Vivimos en una época
frenética. El corazón de la gran ciudad, al borde del ataque
cardíaco, late con suma celeridad, mientras sus habitantes se hallan
inmersos en una espiral de prisas, de atascos y de angustiosa ansiedad.
Esta zozobra parece haberse convertido en alelo dominante dentro de
la genética del hombre del siglo XXI. Da la sensación de que para él todo es
efímero, de que nada va más allá de la mera búsqueda de pequeños placeres
fugaces, que abandona sin darles siquiera tiempo a manifestarse en toda su
magnitud y esplendor.
Es por ello que todo lo que triunfa en esta sociedad es instantáneo y
volátil, exactamente igual que la satisfacción que produce.
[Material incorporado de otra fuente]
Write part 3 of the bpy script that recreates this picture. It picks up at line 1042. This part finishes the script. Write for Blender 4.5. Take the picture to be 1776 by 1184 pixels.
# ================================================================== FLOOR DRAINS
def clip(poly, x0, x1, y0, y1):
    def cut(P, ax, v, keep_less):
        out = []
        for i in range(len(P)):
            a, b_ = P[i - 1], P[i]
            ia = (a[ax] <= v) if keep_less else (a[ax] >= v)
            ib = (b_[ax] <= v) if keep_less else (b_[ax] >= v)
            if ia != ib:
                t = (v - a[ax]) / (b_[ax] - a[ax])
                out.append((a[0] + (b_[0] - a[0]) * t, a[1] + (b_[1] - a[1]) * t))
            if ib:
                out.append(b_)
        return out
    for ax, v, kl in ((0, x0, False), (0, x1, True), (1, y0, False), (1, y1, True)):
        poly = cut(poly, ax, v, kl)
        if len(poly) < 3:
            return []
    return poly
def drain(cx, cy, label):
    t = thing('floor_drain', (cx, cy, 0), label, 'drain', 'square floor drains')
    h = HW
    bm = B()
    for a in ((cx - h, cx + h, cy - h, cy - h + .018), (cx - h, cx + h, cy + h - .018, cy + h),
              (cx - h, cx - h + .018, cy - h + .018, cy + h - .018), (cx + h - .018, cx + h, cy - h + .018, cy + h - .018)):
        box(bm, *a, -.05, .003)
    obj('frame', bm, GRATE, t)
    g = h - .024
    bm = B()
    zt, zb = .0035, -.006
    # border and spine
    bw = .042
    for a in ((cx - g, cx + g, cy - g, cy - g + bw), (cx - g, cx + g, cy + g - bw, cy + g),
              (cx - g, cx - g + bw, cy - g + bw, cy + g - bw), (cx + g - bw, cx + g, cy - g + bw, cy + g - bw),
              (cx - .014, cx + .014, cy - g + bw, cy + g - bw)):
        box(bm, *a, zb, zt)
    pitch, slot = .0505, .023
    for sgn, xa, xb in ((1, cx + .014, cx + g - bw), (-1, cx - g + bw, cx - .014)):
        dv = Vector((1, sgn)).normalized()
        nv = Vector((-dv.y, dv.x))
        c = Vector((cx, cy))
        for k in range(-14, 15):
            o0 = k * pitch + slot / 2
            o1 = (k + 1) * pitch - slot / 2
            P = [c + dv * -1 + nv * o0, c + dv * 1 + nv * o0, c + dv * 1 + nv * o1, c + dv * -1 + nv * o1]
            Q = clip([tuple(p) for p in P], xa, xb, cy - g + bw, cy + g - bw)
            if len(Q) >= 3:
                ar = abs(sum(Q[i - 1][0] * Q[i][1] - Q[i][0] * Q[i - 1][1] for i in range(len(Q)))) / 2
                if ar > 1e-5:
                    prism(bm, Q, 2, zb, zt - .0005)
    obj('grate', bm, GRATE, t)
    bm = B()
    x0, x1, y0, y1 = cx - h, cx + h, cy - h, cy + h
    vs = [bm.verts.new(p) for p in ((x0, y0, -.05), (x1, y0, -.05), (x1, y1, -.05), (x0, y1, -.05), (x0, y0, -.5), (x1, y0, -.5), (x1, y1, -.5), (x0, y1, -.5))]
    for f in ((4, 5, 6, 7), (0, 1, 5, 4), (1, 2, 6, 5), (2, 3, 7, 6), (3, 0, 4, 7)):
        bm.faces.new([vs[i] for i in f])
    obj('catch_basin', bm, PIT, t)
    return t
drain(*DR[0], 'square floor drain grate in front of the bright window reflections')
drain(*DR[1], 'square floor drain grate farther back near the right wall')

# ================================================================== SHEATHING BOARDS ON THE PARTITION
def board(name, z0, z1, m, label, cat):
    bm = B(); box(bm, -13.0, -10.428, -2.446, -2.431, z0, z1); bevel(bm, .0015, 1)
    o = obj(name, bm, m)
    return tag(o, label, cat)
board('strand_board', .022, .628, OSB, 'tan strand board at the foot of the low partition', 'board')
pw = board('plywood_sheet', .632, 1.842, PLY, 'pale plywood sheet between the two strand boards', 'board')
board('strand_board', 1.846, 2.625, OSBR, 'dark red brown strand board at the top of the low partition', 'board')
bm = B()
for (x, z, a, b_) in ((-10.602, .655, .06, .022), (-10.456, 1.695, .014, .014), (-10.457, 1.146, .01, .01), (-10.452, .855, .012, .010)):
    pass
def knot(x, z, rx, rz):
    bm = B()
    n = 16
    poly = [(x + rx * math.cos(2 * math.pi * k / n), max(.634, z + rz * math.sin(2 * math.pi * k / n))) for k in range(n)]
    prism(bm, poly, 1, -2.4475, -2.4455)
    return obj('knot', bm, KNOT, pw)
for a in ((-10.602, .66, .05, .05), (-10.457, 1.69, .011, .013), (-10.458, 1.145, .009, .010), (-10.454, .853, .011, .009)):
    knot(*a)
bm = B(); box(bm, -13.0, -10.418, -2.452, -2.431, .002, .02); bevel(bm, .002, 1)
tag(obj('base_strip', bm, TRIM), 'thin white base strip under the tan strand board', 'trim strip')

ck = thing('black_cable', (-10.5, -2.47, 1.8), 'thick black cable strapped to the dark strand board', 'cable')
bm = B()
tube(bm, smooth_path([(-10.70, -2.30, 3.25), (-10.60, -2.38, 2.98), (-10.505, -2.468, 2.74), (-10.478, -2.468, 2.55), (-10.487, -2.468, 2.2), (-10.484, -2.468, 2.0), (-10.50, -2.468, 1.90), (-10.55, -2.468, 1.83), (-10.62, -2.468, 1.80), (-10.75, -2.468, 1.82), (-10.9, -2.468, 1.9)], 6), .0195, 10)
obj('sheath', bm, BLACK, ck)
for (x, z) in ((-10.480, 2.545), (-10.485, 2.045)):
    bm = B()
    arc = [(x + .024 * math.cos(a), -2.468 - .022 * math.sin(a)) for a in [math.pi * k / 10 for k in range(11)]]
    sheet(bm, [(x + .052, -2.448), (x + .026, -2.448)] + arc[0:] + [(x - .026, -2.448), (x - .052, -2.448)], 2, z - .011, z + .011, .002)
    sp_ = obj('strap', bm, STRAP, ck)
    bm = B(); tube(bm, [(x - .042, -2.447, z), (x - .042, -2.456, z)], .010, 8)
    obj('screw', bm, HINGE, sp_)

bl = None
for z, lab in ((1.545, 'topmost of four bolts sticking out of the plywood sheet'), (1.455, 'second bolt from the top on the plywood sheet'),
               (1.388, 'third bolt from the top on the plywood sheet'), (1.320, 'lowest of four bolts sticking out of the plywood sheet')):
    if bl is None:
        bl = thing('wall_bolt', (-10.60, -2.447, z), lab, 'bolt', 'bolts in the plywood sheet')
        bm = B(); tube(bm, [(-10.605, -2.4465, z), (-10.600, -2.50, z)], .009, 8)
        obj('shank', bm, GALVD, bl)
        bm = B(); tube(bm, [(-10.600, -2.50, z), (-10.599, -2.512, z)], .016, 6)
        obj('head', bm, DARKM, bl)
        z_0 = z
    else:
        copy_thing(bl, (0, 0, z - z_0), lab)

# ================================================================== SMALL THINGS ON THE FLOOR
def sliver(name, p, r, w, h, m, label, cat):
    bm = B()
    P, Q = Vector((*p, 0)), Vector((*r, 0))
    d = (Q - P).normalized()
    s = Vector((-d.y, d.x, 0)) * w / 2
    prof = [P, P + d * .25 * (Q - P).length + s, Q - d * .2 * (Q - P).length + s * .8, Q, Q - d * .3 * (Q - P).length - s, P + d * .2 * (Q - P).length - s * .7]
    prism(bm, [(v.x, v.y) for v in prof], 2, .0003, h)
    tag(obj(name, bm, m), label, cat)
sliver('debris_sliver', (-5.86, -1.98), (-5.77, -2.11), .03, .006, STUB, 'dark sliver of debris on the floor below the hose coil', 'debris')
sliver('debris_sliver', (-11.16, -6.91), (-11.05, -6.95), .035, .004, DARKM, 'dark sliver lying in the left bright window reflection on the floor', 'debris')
Múltiples son los
ejemplos de que disponemos. Sin ir más lejos, el caso de la comida rápida
es paradigmático: prontitud en la elaboración, baja calidad y por si fuera
poco, nada saludable. Sin embargo, en un principio su sabor es
resultón para el paladar, así que con ello nos conformamos. ¿Para qué vamos a
preocuparnos en experimentar otras sensaciones a las que nuestras papilas
gustativas no responden positivamente de primeras? Lo mismo ocurre con la
música, excesivamente formulaica y repetitiva en estos días, cimentada sobre
estribillos pegadizos que a la tercera escucha puedes tirar a la papelera. El
cine, la telebasura, la literatura... y podríamos continuar así indefinidamente.